Już cztery zagraniczne fundusze inwestycyjne obstawiają, że akcje CD PROJEKT będą spadać
Obecnie duże pozycje krótkie na akcjach CD PROJEKT mają już wartość 2,89% akcji netto, czyli około 770 mln zł i aż cztery zagraniczne fundusze inwestycyjne obstawiają, że akcje największego producenta gier w Polsce będą spadać.
Obecnie otwarte są już 4 duże pozycje na spadek akcji CD PROJEKT – pokazuje Rejestr Krótkiej Sprzedaży KNF. Jeszcze kilka dni temu były 3 takie pozycje, większe od progu 0,5% akcji netto.
Pozycje na spadek akcji CD PROJEKT coraz większe
16 grudnia pisaliśmy, że trzy zagraniczne firmy inwestycyjne – Melvin Capital, Eminence Capital i Marshall Wace – mają pozycje na spadek akcji CD PROJEKT o łącznej wartości 1,83% akcji netto. Od 18 grudnia akcje producenta Cyberpunka szortuje także Light Street Capital Management (0,61%). Obecnie duże pozycje krótkie na akcjach CD PROJEKT mają wartość 2,89% akcji netto.
Warto zwrócić uwagę, że dwie firmy powiększyły swoje pozycje w ciągu ostatnich kilku dni. Marshall Wace zwiększył pozycję z 0,51% do 0,72%, a Melvin Capital z 0,58% do 0,87%. Nie zrobiły tego bez powodu. W spółce i wokół niej – a konkretnie wokół wydanej 10 grudnia gry Cyberpunk 2077 – wiele się zadziało. Sklep internetowy PlayStation Store wstrzymał sprzedaż gry na konsole, a Microsoft zapowiedział, że nie będzie robił problemów ze zwrotami cyfrowej wersji Cyberpunka. Pojawia się więc duży znak zapytania o to, czy realna sprzedaż gry nie będzie znacznie niższa, od prognozowanej przed premierą.
Zobacz także: Cyberpunk 2077 wciąż odbija się czkawką. Dino Polska jest już wyceniane wyżej, niż CD PROJEKT
Dlaczego kurs CD PROJEKT może jeszcze spadać?
Czy rzeczywiście kurs akcji CD PROJEKT może jeszcze spaść, jak zakładają te 4 firmy, które otworzyły duże szorty? Może, jeśli będzie się pojawiało więcej rekomendacji takich, jak dziś. W trakcie sesji pojawiła się rekomendacja Bank of America Merrill Lynch z ceną docelową 100 zł (znacząco poniżej aktualnych 256 zł).
Może się tak zdarzyć, jeśli pojawią się jakieś pozwy zbiorowe przeciwko twórcom Cyberpunka.

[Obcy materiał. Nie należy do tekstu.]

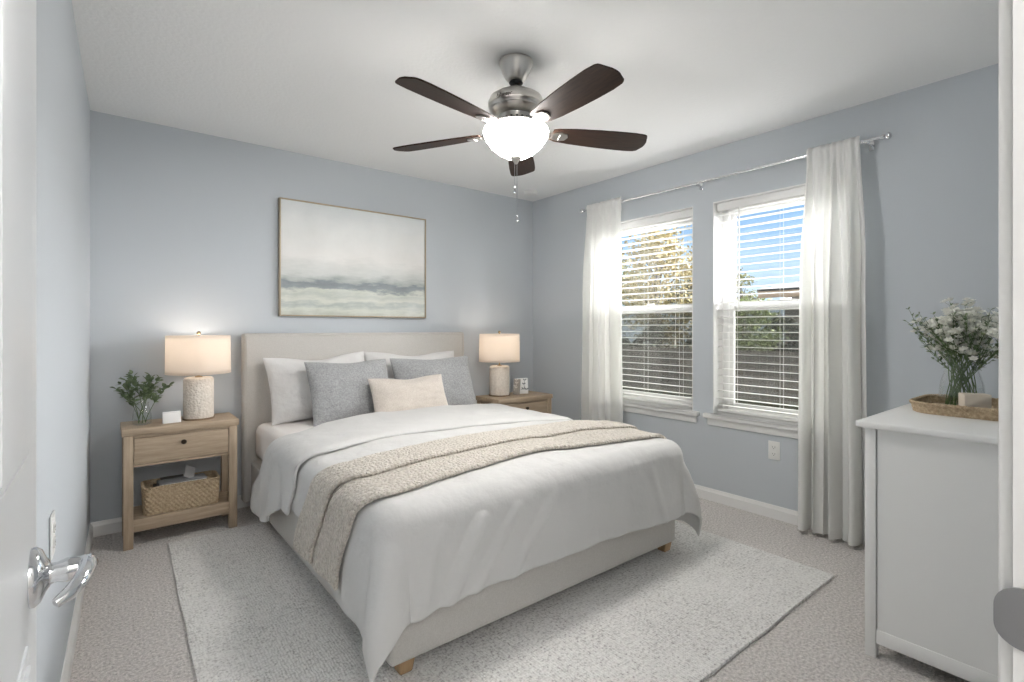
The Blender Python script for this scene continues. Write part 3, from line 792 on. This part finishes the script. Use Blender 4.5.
tips = [(-.115, -.01, .235), (-.075, .015, .285), (-.03, -.03, .30), (.03, .03, .29), (.065, -.015, .27), (.112, .0, .225), (-.095, -.04, .20), (.01, -.04, .255)]
for i, t in enumerate(tips):
    a = i*2.4; sprig((.155+.018*math.cos(a), 3.545+.018*math.sin(a), NT1+.010), (.155+t[0], 3.545+t[1], NT1+.012+t[2]*.84), 'leafy green sprig standing in the small glass vase on the left nightstand', 20+i, 'green sprigs in the small vase', nl=8)
cd = thing('place_card', 'small blank white card standing beside the left lamp', 'card', (.292, 3.485, NT1), R(4))
obj('card_front', MB().box(-.044, .044, 0, .0025, .0, .066, .0008, mtx=Matrix.Rotation(R(-12), 4, 'X')), M['paper'], cd)
obj('card_back', MB().box(-.044, .044, -.0025, 0, .0, .064, .0008, mtx=Matrix.Translation((0, .029, 0)) @ Matrix.Rotation(R(14), 4, 'X')), M['paper'], cd)

# ------------------------------------------------------------------ hinged picture frame on the right nightstand
pf = thing('picture_frame', 'small white hinged frame with leaf and branch prints on the right nightstand', 'picture frame', (2.80, 3.385, NT2+.003), R(-22))
def fpanel(nm, x0, w_, rot, m_, marks, mc):
    mt = Matrix.Translation((x0, 0, 0)) @ Matrix.Rotation(rot, 4, 'Z') @ Matrix.Rotation(R(-9), 4, 'X')
    p = obj(nm, MB().box(0, w_, 0, .008, 0, .135, .0015, mtx=mt), m_, pf)
    b_ = MB(); rnd = random.Random(len(nm))
    for q in marks:
        b_.tube([mt @ Vector((w_*a, -.0012, .135*c_)) for a, c_ in q], .0016, 5)
        for a, c_ in q[1:]:
            for s in (-1, 1): b_.leaf(mt @ Vector((w_*a, -.0016, .135*c_)), mt.to_3x3() @ Vector((s*.8, 0, .7)), mt.to_3x3() @ Vector((0, -1, 0)), .022, .011, 0)
    obj('print', b_, mc, p)
fpanel('left_panel', -.070, .066, R(-48), mat('grey_print_board', (.32, .31, .29), .7), [[(.5, .15), (.45, .4), (.5, .7), (.4, .9)], [(.2, .2), (.3, .5)]], mat('pale_print_ink', (.62, .60, .56), .7))
fpanel('right_panel', -.025, .105, R(6), M['paper'], [[(.7, .35), (.62, .6), (.72, .85)], [(.3, .28), (.55, .3), (.85, .26)]], mat('grey_print_ink', (.22, .24, .25), .7))

# ------------------------------------------------------------------ woven basket with books, on the nightstand shelf
def rr_pt(u, hx_, hy_, r):
    per = [2*(hx_-r), PI*r/2, 2*(hy_-r), PI*r/2]*2; tot = sum(per); s = (u % 1)*tot
    segs = [((-(hx_-r), -hy_), (1, 0)), None, ((hx_, -(hy_-r)), (0, 1)), None, ((hx_-r, hy_), (-1, 0)), None, ((-hx_, hy_-r), (0, -1)), None]
    cs = {1: ((hx_-r), -(hy_-r), -90), 3: ((hx_-r), (hy_-r), 0), 5: (-(hx_-r), (hy_-r), 90), 7: (-(hx_-r), -(hy_-r), 180)}
    for i in range(8):
        if s <= per[i] or i == 7:
            if segs[i]:
                (px, py), (dx_, dy_) = segs[i]; nrm_ = (dy_, -dx_); return px+dx_*s, py+dy_*s, nrm_[0], nrm_[1], tot
            cx_, cy_, a0 = cs[i]; a = R(a0)+s/r; return cx_+r*math.cos(a), cy_+r*math.sin(a), math.cos(a), math.sin(a), tot
        s -= per[i]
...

Mogą one nadejść ze strony graczy, ze strony inwestorów (akcjonariuszy), czy też ze strony dystrybutorów. W USA kancelarie prawne już ogłaszają dochodzenie w sprawie potencjalnych roszczeń (ich zdaniem CD PROJEKT mógł udostępniać swoim akcjonariuszom informacje wprowadzające w błąd).
Spółką CD PROJEKT mogą też wstrząsnąć zmiany w zarządzie lub w odejścia kluczowych pracowników i przedstawicieli kadry menedżerskiej średniego szczebla. Podobno na spotkaniu kierownictwa z kadrą deweloperzy byli wściekli i zadawali sporo niewygodnych pytań.